Labour MPs appear to be just as annoyed by Jeremy Corbyn’s links to the Stop The War coalition as they are about his comments on shoot to kill. In the questions following David Cameron’s Commons statement on the Paris attacks, several MPs used the opportunity to make coded attacks on Stop The War for a blog it published, titled ‘Paris reaps whirlwind of western support for extremist violence in Middle East’. It has been since been removed (cached version here) and Corbyn said he was glad it was deleted — but he has yet to condemn the fact it was published in the first place.

And the Daily Mail reported that

One Labour MP said the suggestion that the French people were to blame for the attack was ‘akin at the time of the Second World War to blaming the Jews for their deaths under the Nazis’.

Frontbencher Hilary Benn refused to rule out resigning if Mr Corbyn attended the event [a Stop The War Coalition Christmas fundraiser] as Labour MPs lined up to condemn their leader’s opposition to armed police shooting to kill terrorists.

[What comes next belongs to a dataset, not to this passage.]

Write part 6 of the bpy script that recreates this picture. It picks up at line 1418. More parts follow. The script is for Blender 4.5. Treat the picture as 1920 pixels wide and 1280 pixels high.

This is so disingenuous, and not the first time politicians and political commentators have come out with this nonsense that somehow Western military action abroad doesn’t provoke terror acts at home.  Tony Blair, UK prime minister in 2005, denied at the time that the 7/7 bombings were in any way provoked by British military action in Iraq – and he’s still denying it.  But, after the bombings, a video was acquired by an Arab TV station in which Mohammad Sidique Khan, one of the suicide bombers, said the attack was in response to British military foreign policy in the region.

At the time the BBC reported:

On the tape the bomber said: “Our words are dead until we give them life with our blood.

“I and thousands like me have forsaken everything for what we believe.”

He said the public was responsible for the atrocities perpetuated against his “people” across the world because it supported democratically elected governments who carried them out.

“Until we feel security, you will be our targets,” he said.

“Until you stop the bombing, gassing, imprisonment and torture of my people we will not stop this fight.

“We are at war and I am a soldier. Now you too will taste the reality of this situation.”

Muslim Council of Britain spokesman Inayat Bunglawala told BBC News:

“Mr Khan has allowed his hatred to distort his moral compass.

“However, this tape does serve to confirm that the war in Iraq and our policies in the Middle East have indeed led to a radicalisation amongst a section of Muslim youth.”

The same is happening now.  While it would be ridiculous to claim that the people slain in Paris somehow “deserved it”, it must be acknowledged that the terrorists – all French or Belgian citizens who had connections with ISIL – did see the French military action in Iraq and Syria as a provocation.

Corbyn can see the connection, and now his political rivals – in Labour and in other parties – want to use his honesty as another lever to undermine him.